Bişkek, 10.06.22 /Kabar/. Kırgızistan Cumhurbaşkanı Sadır Caparov, Haziran olaylarının 12. yıldönümü münasebetiyle konuşma yaptı.
İşte devlet başkanının konuşma metni:
“Sevgili Kırgızistanlılar!
Sevgili yurttaşlar!
Anavatanımız ve çok uluslu Kırgızistan halkı, tarihte pek çok olayları yaşadı.
Halkımızın tarihte zor zamanlar geçirmiş ve bu mukadder günlerde her şeyden önce değerleri ve gelenekleri, birlik ve beraberliği sayesinde ayakta kalmıştır.
Ne yazık ki, 30 yıllık bağımsızlığımız boyunca zor sınavlardan geçmek zorunda kaldık. Bunlardan biri de Haziran 2010'daki trajik olaylardır.
Üç bin yıllık zengin bir tarihe sahip çok uluslu Oş şehrinde ve Celal-Abad şehrinde, dış yıkıcı güçler ve ayrılıkçılar halkımızın birliğini bölmeye çalıştılar. Bu güçler, barış içinde yaşayan iki halkı bölerek, birliklerini bozarak, yanlış bilgiler yayarak, toplumda etnik nefreti körükleyerek ve çıkarları uğruna devletimizin geleceğini yok etmeye çalışarak çatışma ateşini tutuşturdular.

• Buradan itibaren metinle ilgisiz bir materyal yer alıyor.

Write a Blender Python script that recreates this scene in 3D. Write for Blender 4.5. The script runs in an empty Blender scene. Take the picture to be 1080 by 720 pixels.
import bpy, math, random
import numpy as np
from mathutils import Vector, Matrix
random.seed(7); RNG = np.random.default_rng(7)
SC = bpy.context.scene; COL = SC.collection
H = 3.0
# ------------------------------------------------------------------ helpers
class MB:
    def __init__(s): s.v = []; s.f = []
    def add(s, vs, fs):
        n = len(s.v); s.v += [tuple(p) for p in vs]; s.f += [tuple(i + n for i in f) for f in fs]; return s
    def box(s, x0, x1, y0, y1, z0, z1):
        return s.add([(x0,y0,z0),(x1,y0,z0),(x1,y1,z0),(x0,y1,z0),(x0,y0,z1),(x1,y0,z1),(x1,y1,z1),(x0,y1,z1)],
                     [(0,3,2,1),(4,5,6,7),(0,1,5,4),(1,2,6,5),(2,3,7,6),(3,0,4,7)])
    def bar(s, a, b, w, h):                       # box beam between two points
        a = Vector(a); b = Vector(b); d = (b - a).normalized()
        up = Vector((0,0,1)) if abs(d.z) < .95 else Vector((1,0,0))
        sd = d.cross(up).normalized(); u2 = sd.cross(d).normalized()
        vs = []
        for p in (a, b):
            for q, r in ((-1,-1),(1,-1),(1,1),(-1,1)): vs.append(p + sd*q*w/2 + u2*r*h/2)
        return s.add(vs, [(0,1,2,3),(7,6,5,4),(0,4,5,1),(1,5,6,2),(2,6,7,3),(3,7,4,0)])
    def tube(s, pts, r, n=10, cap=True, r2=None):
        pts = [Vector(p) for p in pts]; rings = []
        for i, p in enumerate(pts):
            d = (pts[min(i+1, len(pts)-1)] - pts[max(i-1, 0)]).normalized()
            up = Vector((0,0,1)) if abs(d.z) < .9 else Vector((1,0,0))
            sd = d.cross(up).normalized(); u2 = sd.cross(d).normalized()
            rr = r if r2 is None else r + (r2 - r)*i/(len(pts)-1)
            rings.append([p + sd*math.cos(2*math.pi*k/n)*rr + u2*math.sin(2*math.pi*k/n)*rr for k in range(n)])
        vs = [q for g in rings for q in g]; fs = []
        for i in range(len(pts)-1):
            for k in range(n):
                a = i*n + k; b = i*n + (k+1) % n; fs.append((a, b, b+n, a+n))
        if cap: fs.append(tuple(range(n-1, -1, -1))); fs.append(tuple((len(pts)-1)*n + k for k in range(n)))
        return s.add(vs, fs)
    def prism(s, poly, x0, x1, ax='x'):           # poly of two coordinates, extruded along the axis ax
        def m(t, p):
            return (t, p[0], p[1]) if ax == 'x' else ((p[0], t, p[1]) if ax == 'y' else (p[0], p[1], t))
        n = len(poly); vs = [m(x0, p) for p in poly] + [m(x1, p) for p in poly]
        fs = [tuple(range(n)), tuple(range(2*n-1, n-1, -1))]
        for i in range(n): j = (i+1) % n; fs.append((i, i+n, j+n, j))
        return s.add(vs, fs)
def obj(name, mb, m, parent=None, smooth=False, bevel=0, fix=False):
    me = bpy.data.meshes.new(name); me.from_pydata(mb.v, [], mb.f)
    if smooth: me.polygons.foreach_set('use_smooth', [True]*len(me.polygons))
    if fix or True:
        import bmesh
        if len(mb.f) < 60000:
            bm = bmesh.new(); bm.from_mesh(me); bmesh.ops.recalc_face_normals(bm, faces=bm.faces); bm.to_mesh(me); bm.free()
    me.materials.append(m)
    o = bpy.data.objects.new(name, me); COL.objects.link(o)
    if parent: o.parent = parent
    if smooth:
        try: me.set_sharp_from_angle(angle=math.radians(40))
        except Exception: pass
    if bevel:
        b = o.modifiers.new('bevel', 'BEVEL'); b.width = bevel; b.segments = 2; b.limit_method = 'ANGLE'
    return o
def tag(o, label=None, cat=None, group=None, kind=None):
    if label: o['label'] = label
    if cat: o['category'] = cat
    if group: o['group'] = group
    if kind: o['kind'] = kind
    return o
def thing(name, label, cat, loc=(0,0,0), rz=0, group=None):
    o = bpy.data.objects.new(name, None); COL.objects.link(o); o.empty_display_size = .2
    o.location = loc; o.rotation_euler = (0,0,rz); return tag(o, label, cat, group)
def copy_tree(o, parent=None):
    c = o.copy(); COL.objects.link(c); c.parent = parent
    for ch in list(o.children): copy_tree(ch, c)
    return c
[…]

Kan döküldü, anne babaların gözyaşları döküldü, çocuklar yetim kaldı, kadınlar dul kaldı. En tehlikeli şey, bu trajik olayların Anavatanımızın bütünlüğünü ve birliğini bölmeye çalışmasıdır.
Ancak, tarihte daha büyük olaylar yaşayan halkımız, hikmeti, cömertliği ve sabrı ile düşmanlık ateşini söndürdü, vatanın birlik ve bütünlüğünü korumuştur.

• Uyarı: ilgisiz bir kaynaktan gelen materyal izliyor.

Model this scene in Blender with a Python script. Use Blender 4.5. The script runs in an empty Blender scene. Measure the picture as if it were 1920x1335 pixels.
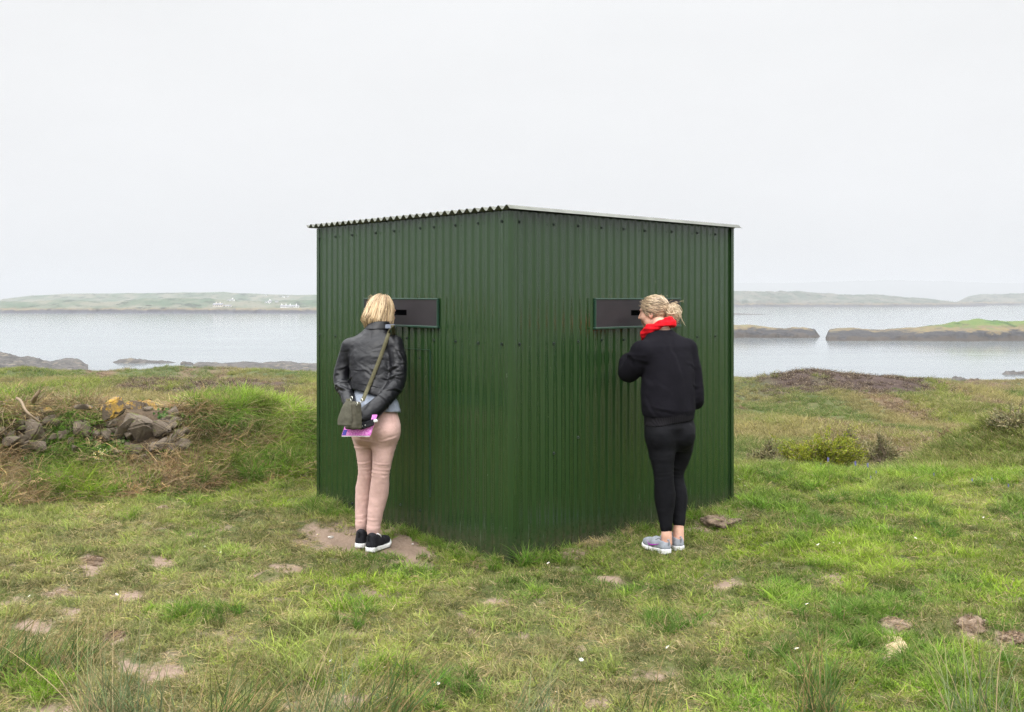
import bpy, bmesh, math, random
import numpy as np
from mathutils import Vector, Matrix, Euler

SC = bpy.context.scene
COL = SC.collection
R = math.radians
F_PX, HOR, CX, HC = 1867.0, 555.0, 960.0, 1.62     # photo focal length in px, horizon row, centre column, eye height

# ------------------------------------------------------------------ camera
cam_d = bpy.data.cameras.new('camera')
cam_d.sensor_width = 36.0
cam_d.lens = 35.0
cam_d.shift_y = -112.5 / 1920.0
cam_d.clip_start = 0.1
cam_d.clip_end = 30000.0
cam = bpy.data.objects.new('camera', cam_d)
COL.objects.link(cam)
cam.location = (0, 0, HC)
cam.rotation_euler = (R(90), 0, 0)
SC.camera = cam

# ------------------------------------------------------------------ world: overcast sky, brighter overhead
SUN_EL, SUN_AZ = R(52), R(205)
w = bpy.data.worlds.new('World')
SC.world = w
w.use_nodes = True
nt = w.node_tree
nt.nodes.clear()
out = nt.nodes.new('ShaderNodeOutputWorld')
bg = nt.nodes.new('ShaderNodeBackground')
sky = nt.nodes.new('ShaderNodeTexSky')
sky.sky_type = 'NISHITA'
sky.sun_disc = False
sky.sun_elevation = SUN_EL
sky.sun_rotation = SUN_AZ
hsv = nt.nodes.new('ShaderNodeHueSaturation')
hsv.inputs['Saturation'].default_value = 0.25
nt.links.new(sky.outputs[0], hsv.inputs['Color'])
tc = nt.nodes.new('ShaderNodeTexCoord')
sep = nt.nodes.new('ShaderNodeSeparateXYZ')
nt.links.new(tc.outputs['Generated'], sep.inputs[0])
cr = nt.nodes.new('ShaderNodeValToRGB')                 # overcast luminance against height in the sky
els = cr.color_ramp.elements
els[0].position = 0.0
els[1].position = 1.0
LUM = 80.0                                               # ramp holds luminance / LUM
els[0].color = (8.0 / LUM, 8.1 / LUM, 8.3 / LUM, 1)
els[1].color = (64 / LUM, 65 / LUM, 66 / LUM, 1)
def stop(pos, v, tint=(1, 1, 1)):
    e = cr.color_ramp.elements.new(pos)
    e.color = (v * tint[0] / LUM, v * tint[1] / LUM, v * tint[2] / LUM, 1)
cr.color_ramp.interpolation = 'B_SPLINE'
stop(0.08, 9.1, (.99, 1, 1.02)); stop(0.2, 9.5, (.995, 1, 1.01)); stop(0.32, 9.2, (.99, 1, 1.012)); stop(0.45, 16, (.99, 1, 1.015)); stop(0.60, 52, (.99, 1, 1.015)); stop(0.85, 63, (.99, 1, 1.015))
nt.links.new(sep.outputs['Z'], cr.inputs[0])
cl = nt.nodes.new('ShaderNodeTexNoise')                 # soft cloud structure
cl.inputs['Scale'].default_value = 2.2
cl.inputs['Detail'].default_value = 4
cl.inputs['Roughness'].default_value = 0.55
mp = nt.nodes.new('ShaderNodeMapping')
mp.inputs['Scale'].default_value = (1, 1, 2.6)
nt.links.new(tc.outputs['Generated'], mp.inputs[0])
nt.links.new(mp.outputs[0], cl.inputs['Vector'])
mr = nt.nodes.new('ShaderNodeMapRange')
mr.inputs['From Min'].default_value = 0.3
mr.inputs['From Max'].default_value = 0.7
mr.inputs['To Min'].default_value = 80 * 0.97
mr.inputs['To Max'].default_value = 80 * 1.03
nt.links.new(cl.outputs[0], mr.inputs['Value'])
mul = nt.nodes.new('ShaderNodeMix'); mul.data_type = 'RGBA'; mul.blend_type = 'MULTIPLY'
mul.inputs['Factor'].default_value = 1.0
nt.links.new(cr.outputs[0], mul.inputs[6]); nt.links.new(mr.outputs[0], mul.inputs[7])
mix = nt.nodes.new('ShaderNodeMix'); mix.data_type = 'RGBA'
mix.inputs['Factor'].default_value = 0.94
nt.links.new(hsv.outputs[0], mix.inputs[6]); nt.links.new(mul.outputs[2], mix.inputs[7])
nt.links.new(mix.outputs[2], bg.inputs['Color'])
bg.inputs['Strength'].default_value = 0.10
nt.links.new(bg.outputs[0], out.inputs[0])

sun_d = bpy.data.lights.new('sun', 'SUN')
sun_d.energy = 1.5
sun_d.angle = R(24)
sun_d.color = (1.0, 0.97, 0.92)
sun = bpy.data.objects.new('sun', sun_d)
COL.objects.link(sun)
sdir = Vector((math.sin(SUN_AZ) * math.cos(SUN_EL), math.cos(SUN_AZ) * math.cos(SUN_EL), math.sin(SUN_EL)))
sun.rotation_euler = sdir.to_track_quat('Z', 'Y').to_euler()
sun.location = (0, 0, 20)

SC.view_settings.view_transform = 'Standard'
SC.view_settings.look = 'None'
SC.view_settings.exposure = 0.0
SC.view_settings.gamma = 1.0
SC.view_settings.use_curve_mapping = False
SC.render.engine = 'CYCLES'
SC.cycles.max_bounces = 6
SC.cycles.diffuse_bounces = 3
SC.cycles.glossy_bounces = 3
SC.cycles.transmission_bounces = 3
SC.cycles.volume_bounces = 0
SC.cycles.use_denoising = True
SC.cycles.denoiser = 'OPENIMAGEDENOISE'
SC.cycles.denoising_prefilter = 'NONE'
SC.cycles.denoising_quality = 'HIGH'
SC.cycles.use_adaptive_sampling = False

# ------------------------------------------------------------------ helpers
def P(px, py, Z):
    """photo pixel at depth Z -> world point"""
    return Vector(((px - CX) / F_PX * Z, Z, HC - (py - HOR) / F_PX * Z))

def tag(o, label=None, cat=None, group=None, kind=None):
    if label: o['label'] = label
    if cat: o['category'] = cat
    if group: o['group'] = group
    if kind: o['kind'] = kind
    return o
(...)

Böylece barışçıl yaşamı yeniden tesis etme ve kalkınma yoluna girme konusunda eşsiz bir örnek oluşturdu. Halkımızın bu asıl niteliğini takdir etmeliyiz!

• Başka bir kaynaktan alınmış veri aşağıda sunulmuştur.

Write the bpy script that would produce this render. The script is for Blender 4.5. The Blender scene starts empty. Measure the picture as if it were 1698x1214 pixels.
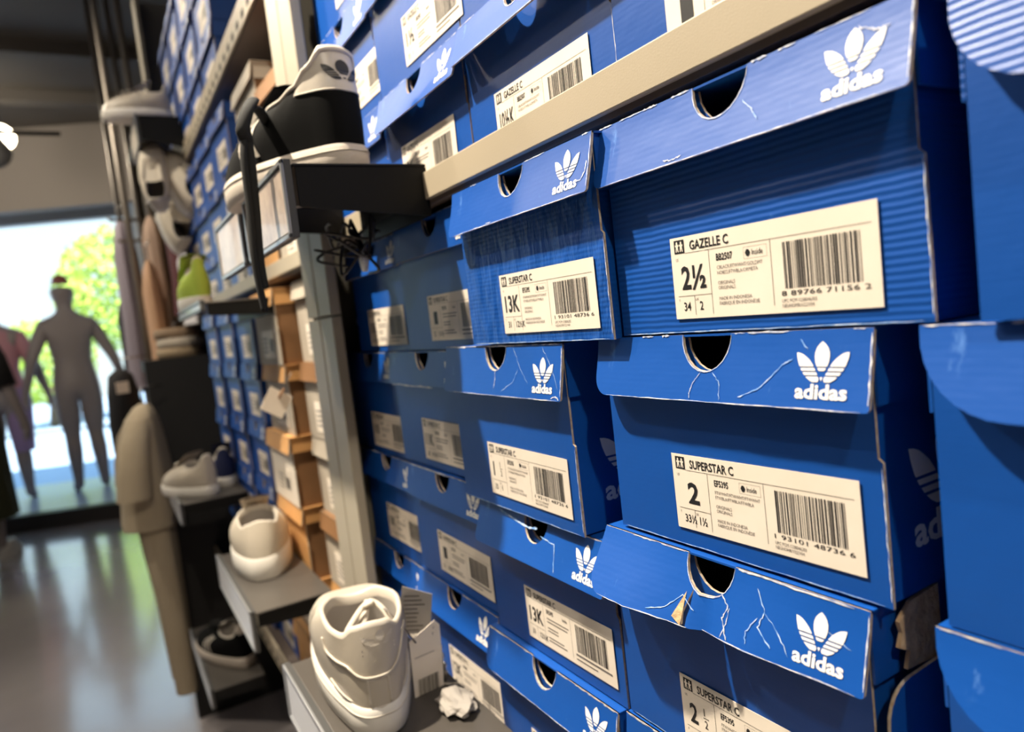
import bpy, bmesh, math, random
from mathutils import Vector, Matrix, noise
C = bpy.context
SC = C.scene
COL = SC.collection
PI = math.pi
rnd = random.Random(7)

# ------------------------------------------------------------------ camera
F_PX, CX, CY = 1168.0, 849.0, 607.0
VX, VY, LEAN = 167.5, 594.0, 0.1154
T_ = F_PX * F_PX / ((CX - VX) * LEAN - (VY - CY))
fwd = Vector((VX - CX, -(VY - CY), -F_PX)).normalized()
upv = -Vector((LEAN, -1.0, -F_PX / T_)).normalized()
rgt = fwd.cross(upv)
cam_d = bpy.data.cameras.new('camera')
cam = bpy.data.objects.new('camera', cam_d)
COL.objects.link(cam)
cam.matrix_world = Matrix.Translation((0, 0, 1.19)) @ Matrix((rgt, fwd, upv)).to_4x4()
cam_d.sensor_width = 36.0
cam_d.lens = F_PX / 1698.0 * 36.0
cam_d.clip_start = 0.01
cam_d.clip_end = 200
cam_d.dof.use_dof = True
cam_d.dof.focus_distance = 0.43
cam_d.dof.aperture_fstop = 6.0
SC.camera = cam

# ------------------------------------------------------------------ world, lights, exposure
SC.view_settings.view_transform = 'Standard'
SC.view_settings.look = 'None'
SC.view_settings.exposure = 0.32
SC.view_settings.gamma = 1.0
w = bpy.data.worlds.new('sky'); SC.world = w; w.use_nodes = True
nt = w.node_tree
bg = nt.nodes['Background']
tc = nt.nodes.new('ShaderNodeTexCoord'); sp = nt.nodes.new('ShaderNodeSeparateXYZ')
cr = nt.nodes.new('ShaderNodeValToRGB')
nt.links.new(tc.outputs['Generated'], sp.inputs[0]); nt.links.new(sp.outputs['Z'], cr.inputs[0])
cr.color_ramp.elements[0].position = 0.0; cr.color_ramp.elements[0].color = (0.86, 0.96, 1.0, 1)
cr.color_ramp.elements[1].position = 0.6; cr.color_ramp.elements[1].color = (0.40, 0.68, 1.0, 1)
nt.links.new(cr.outputs[0], bg.inputs[0]); bg.inputs[1].default_value = 1.35

def light(kind, name, loc, target, energy, color, size=0.1, spot=None, sizey=None):
    d = bpy.data.lights.new(name, kind); o = bpy.data.objects.new(name, d); COL.objects.link(o)
    o.location = loc
    o.rotation_euler = (Vector(target) - Vector(loc)).to_track_quat('-Z', 'Y').to_euler()
    d.energy = energy; d.color = color
    if kind == 'SPOT':
        d.shadow_soft_size = size; d.spot_size = spot; d.spot_blend = 0.6
    elif kind == 'AREA':
        d.size = size
        if sizey: d.shape = 'RECTANGLE'; d.size_y = sizey
    elif kind == 'SUN': d.angle = math.radians(0.6)
    return o
WARM = (1.0, 0.88, 0.70)
light('SPOT', 'track_spot_light', (-0.36, 0.95, 2.78), (0.3, 0.32, 1.1), 340, WARM, 0.03, 1.3)
light('SPOT', 'track_spot_light', (-0.25, -1.0, 2.7), (0.3, 0.35, 1.1), 62, WARM, 0.04, 1.3)
light('SPOT', 'track_spot_light', (-0.65, 1.9, 2.78), (0.3, 1.3, 1.1), 60, WARM, 0.04, 1.5)
light('SPOT', 'track_spot_light', (-0.65, 3.2, 2.78), (0.25, 2.4, 1.1), 60, WARM, 0.04, 1.5)
light('SPOT', 'track_spot_light', (-0.7, 4.6, 2.78), (0.25, 3.9, 1.1), 60, WARM, 0.04, 1.5)
light('AREA', 'soft_fill_light', (-1.0, 1.5, 2.8), (-1.0, 1.5, 0), 9, (1.0, 0.93, 0.84), 1.6, sizey=4.0)  # added soft overhead fill, stands for no actual ceiling panel
light('SUN', 'sun', (0, 0, 14), (2.5, 10, 0), 11.0, (1.0, 0.96, 0.88))
light('SPOT', 'soffit_fill_light', (-1.2, 4.3, 2.5), (-.4, 6.2, 2.3), 70, WARM, .5, 1.8)  # extra fill put in to brighten the soffit, no track lamp here

# ------------------------------------------------------------------ materials
MATS = {}
def mat(name, col, rough=0.5, metal=0.0, spec=0.5, bump=None, vary=None, emit=None, coat=0.0, sheen=0.0):
    if name in MATS: return MATS[name]
    m = bpy.data.materials.new(name); m.use_nodes = True
    n = m.node_tree.nodes; l = m.node_tree.links; b = n['Principled BSDF']
    b.inputs['Base Color'].default_value = (*col, 1)
    b.inputs['Roughness'].default_value = rough; b.inputs['Metallic'].default_value = metal
    b.inputs['Specular IOR Level'].default_value = spec
    b.inputs['Coat Weight'].default_value = coat; b.inputs['Sheen Weight'].default_value = sheen
    t = n.new('ShaderNodeTexCoord')
    if vary:
        sc_, amt, col2 = vary
        nz = n.new('ShaderNodeTexNoise'); nz.inputs['Scale'].default_value = sc_; nz.inputs['Detail'].default_value = 6
        rp = n.new('ShaderNodeValToRGB'); rp.color_ramp.elements[0].position = 0.5 - amt; rp.color_ramp.elements[1].position = 0.5 + amt
        rp.color_ramp.elements[0].color = (*col, 1); rp.color_ramp.elements[1].color = (*col2, 1)
        l.new(t.outputs['Object'], nz.inputs[0]); l.new(nz.outputs[0], rp.inputs[0]); l.new(rp.outputs[0], b.inputs['Base Color'])
    if bump:
        sc_, st, dist = bump
        nz = n.new('ShaderNodeTexNoise'); nz.inputs['Scale'].default_value = sc_; nz.inputs['Detail'].default_value = 4
        bp = n.new('ShaderNodeBump'); bp.inputs['Strength'].default_value = st; bp.inputs['Distance'].default_value = dist
        l.new(t.outputs['Object'], nz.inputs[0]); l.new(nz.outputs[0], bp.inputs['Height']); l.new(bp.outputs[0], b.inputs['Normal'])
    if emit:
        b.inputs['Emission Color'].default_value = (*emit[0], 1); b.inputs['Emission Strength'].default_value = emit[1]
    MATS[name] = m
    return m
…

Bu trajik olaylarda hayatını kaybedenlerin parlak hatırası sonsuza kadar kalbimizde kalacaktır.
Kırgız halkı, imtihan saatinde imdada yetişenleri asla unutmayacaktır. Bu zor günlerde destekleri için tüm taraflara ve uluslararası topluma teşekkür ederiz. Mağdurlara yapılan yardımlardan dolayı tüm ülke vatandaşlarına teşekkür ederiz.
Bu trajik olay, bir bölgede yaşayan tüm etnik grupların birliğinin çok önemli olduğunu bir kez daha kanıtlamıştır diye düşünüyorum.
Yaşanan trajedi, birçok şeye gözümüzü açtı ve devletin bütünlüğü adına hareketlerimizde dikkatli olmamız gerektiğini açıkça gösterdi. Bu olaylar her Kırgız vatandaşını ülkemizin kaderinden sorumlu hissettirdi.
Bu trajik Haziran olayları aynı zamanda dostane ilişkilerimizi daha da güçlendirme görevimizin bir hatırlatıcısıdır! Ve en önemlisi, gelecek nesiller için güçlü ve müreffeh Kırgızistan’ı inşa etmenin kutsal görev olduğunu hissettiriyorlar!
Etnik birlik ve uyumun korunması ülke liderliğinin her zaman ilgi odağında olmalı ve ülkemizde ulusal politikanın uygulanması konusuna dikkatle yaklaşılmalıdır.
Milletin ve diğer halkların kültürüne ve geleneklerine duyarlı olmamız gerektiğini unutmamalıyız.
Bu tür trajik olayların yaşanmaması için etnik grupları birleştiren ve gençlere hoşgörü aşılamayı hedefleyen ortak bir ideolojiye ihtiyacımız var.
Birlikte ülkemizi ileriye taşımalıyız!
Kırgızistan topraklarında barışı ancak birlikte saklayabiliriz!
Her zaman barış ve uyum hüküm sürsün! Yüce Allah ülkemizi korusun!”